We’re too content to simply deliver service, not do the challenging work of lasting system change. For example, advocacy and lobbying, including essential dialogue around meaningful public policy change, seems to scare everyone. Nonprofits in the U.S. have to be mindful of their role in advocacy, but that doesn’t mean avoid it altogether. Learning how to navigate your own local government and workings of the state legislature is a great start. (For too many nonprofit executives, you’d think we were asking them to hand out cigarettes in the schoolyard.)
Turf and ego have collaboration in a choke hold. Nonprofit managers don’t think about mergers and partnerships, but leaders do. The redundancy in our sector, however created and perpetuated by well-intentioned people, is a terrible waste. No wonder the big funders are frustrated. At RMA, we frequently coach our nonprofit clients that “Collaboration is not just a ‘nice idea,’ it’s THE idea.” But so few are listening. ‘Lone wolf’ seems to be the default style of so many nonprofit founders and executives.
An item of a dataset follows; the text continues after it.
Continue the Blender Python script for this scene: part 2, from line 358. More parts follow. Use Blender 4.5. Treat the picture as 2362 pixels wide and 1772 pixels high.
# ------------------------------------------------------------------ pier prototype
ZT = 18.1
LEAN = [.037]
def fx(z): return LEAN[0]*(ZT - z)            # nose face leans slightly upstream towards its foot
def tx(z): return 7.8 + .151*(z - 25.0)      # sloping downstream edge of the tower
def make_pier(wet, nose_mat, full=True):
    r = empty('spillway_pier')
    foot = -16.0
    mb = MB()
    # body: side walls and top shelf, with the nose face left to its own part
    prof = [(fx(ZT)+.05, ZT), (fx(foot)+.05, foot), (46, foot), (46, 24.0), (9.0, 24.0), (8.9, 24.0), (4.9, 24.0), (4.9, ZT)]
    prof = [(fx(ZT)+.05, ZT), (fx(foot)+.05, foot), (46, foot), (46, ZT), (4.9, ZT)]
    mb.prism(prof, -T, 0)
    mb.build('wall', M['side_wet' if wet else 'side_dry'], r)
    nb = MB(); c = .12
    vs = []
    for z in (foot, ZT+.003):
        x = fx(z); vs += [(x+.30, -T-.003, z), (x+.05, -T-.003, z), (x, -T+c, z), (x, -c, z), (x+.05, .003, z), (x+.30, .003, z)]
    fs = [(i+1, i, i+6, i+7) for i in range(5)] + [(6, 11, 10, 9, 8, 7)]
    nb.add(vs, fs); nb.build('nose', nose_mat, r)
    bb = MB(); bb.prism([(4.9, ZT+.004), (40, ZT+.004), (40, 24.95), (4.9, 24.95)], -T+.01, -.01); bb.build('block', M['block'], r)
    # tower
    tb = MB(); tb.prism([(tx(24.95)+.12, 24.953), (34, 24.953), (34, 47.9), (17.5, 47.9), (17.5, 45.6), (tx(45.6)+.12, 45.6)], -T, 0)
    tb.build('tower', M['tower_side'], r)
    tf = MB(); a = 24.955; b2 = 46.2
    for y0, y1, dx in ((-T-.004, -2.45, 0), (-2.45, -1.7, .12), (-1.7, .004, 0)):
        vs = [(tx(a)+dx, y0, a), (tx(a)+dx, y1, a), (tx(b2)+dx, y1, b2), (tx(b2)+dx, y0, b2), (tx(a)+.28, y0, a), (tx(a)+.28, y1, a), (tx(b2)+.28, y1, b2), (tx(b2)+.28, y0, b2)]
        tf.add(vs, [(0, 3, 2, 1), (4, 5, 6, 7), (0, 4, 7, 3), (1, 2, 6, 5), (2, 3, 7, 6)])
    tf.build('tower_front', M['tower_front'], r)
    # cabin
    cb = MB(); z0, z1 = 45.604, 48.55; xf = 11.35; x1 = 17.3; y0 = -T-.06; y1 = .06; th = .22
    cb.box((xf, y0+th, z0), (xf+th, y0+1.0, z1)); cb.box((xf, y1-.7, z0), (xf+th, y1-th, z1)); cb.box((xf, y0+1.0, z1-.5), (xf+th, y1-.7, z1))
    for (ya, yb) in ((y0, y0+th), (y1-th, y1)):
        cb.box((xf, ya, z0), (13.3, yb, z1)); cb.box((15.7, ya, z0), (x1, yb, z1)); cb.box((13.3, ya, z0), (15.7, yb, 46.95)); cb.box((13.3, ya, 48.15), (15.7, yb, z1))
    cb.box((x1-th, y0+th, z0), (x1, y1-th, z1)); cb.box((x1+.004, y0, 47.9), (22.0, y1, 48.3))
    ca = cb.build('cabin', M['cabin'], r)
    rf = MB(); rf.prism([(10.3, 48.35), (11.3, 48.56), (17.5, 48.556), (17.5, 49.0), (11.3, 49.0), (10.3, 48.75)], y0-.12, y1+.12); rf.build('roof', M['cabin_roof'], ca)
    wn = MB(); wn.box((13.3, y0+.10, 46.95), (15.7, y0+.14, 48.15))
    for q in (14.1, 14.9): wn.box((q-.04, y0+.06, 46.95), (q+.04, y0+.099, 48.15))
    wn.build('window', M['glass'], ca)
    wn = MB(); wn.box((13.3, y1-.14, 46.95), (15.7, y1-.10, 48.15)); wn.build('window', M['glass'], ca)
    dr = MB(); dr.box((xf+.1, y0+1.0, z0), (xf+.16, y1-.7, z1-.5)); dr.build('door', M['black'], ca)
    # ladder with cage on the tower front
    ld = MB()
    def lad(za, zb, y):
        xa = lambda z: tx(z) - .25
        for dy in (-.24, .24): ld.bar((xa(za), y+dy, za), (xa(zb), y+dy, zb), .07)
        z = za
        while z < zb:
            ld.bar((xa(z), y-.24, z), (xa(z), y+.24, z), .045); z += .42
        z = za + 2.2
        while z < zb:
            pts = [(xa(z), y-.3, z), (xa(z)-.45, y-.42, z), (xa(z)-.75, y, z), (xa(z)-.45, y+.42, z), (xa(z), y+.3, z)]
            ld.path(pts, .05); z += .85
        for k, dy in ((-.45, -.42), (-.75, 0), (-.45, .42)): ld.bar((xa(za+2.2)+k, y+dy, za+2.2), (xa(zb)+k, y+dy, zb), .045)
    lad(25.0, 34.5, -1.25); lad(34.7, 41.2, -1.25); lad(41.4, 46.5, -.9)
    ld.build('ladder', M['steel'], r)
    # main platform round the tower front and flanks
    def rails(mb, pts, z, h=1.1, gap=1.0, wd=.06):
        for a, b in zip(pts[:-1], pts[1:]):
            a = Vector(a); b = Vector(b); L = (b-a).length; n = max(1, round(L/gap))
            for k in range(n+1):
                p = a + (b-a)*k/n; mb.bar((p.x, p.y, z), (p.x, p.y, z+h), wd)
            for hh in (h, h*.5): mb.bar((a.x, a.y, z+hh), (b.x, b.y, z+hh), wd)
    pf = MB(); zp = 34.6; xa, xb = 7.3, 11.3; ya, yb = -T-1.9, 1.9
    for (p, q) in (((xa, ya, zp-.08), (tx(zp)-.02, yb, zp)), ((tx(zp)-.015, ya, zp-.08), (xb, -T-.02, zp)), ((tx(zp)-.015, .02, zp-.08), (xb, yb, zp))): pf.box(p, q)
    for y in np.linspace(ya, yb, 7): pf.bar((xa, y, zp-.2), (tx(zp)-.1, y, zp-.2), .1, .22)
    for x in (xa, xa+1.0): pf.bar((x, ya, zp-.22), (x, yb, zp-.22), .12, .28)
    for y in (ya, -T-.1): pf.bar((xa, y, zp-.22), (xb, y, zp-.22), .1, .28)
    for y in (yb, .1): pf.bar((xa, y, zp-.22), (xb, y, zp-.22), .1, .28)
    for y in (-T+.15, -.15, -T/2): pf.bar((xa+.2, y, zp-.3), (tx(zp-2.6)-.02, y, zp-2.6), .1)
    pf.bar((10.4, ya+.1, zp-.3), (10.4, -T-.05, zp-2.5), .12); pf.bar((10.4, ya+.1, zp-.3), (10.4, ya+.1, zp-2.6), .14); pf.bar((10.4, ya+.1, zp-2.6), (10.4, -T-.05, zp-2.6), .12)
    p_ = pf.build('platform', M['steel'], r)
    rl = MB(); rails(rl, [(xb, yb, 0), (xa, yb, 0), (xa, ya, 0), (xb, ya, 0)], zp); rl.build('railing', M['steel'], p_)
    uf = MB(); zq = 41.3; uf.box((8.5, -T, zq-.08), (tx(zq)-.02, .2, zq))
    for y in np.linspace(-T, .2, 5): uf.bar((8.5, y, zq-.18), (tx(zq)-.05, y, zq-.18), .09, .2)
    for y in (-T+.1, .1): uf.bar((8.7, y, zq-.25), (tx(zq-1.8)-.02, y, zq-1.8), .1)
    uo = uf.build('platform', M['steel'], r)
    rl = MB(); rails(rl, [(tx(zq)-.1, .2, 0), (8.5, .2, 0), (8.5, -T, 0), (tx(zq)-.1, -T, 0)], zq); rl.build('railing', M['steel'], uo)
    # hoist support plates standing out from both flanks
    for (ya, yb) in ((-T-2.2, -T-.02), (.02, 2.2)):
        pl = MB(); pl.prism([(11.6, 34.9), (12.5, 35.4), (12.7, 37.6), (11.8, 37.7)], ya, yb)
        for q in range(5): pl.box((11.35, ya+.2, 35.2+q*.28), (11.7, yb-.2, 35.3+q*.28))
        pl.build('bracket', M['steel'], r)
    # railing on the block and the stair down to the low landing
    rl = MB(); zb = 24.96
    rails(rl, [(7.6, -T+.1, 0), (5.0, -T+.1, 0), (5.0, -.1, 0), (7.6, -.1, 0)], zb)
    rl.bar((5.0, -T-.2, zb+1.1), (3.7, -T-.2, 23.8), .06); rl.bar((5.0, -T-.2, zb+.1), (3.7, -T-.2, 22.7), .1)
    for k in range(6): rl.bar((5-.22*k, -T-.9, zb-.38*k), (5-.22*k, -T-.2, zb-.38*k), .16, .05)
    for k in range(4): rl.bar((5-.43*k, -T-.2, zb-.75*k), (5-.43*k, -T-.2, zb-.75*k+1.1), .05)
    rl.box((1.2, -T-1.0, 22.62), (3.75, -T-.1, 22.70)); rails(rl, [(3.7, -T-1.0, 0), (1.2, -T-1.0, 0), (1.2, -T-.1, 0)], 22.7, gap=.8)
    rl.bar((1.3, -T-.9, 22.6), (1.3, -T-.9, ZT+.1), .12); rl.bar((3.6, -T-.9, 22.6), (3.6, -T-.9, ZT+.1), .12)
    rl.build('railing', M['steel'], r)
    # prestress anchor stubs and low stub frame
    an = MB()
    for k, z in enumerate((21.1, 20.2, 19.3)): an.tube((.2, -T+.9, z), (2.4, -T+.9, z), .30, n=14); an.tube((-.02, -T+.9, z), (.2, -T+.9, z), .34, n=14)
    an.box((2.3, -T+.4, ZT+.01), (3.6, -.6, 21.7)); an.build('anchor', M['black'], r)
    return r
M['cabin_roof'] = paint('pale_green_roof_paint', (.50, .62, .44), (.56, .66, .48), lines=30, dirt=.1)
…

In order for this situation to be a proverbial “wake-up call” for nonprofit leaders, they would first have to acknowledge that they’re “asleep.” The nonprofit/NGO sector is filled with staggeringly intelligent, passionate people who work tirelessly to make a difference. Sadly, in their well-intentioned frenzy and overwork, sleep is something they are quick to assure you they never get enough of. And so it goes.
All this said, I still believe that our best hope resides with nonprofits/NGOs. Our current economic times have once again underscored the shameful reality that the capitalist system is failing to make life better for most people. Nonprofits and NGOs are uniquely suited to fulfill ambitious goals for peace and quality of life. Flawed though it is, our sector must work harder and smarter in its mission to value people for their service to the world rather than by their pocketbooks. Greed and Good shall forever be locked in battle; for all their shortcomings, I for one still root for the good guys.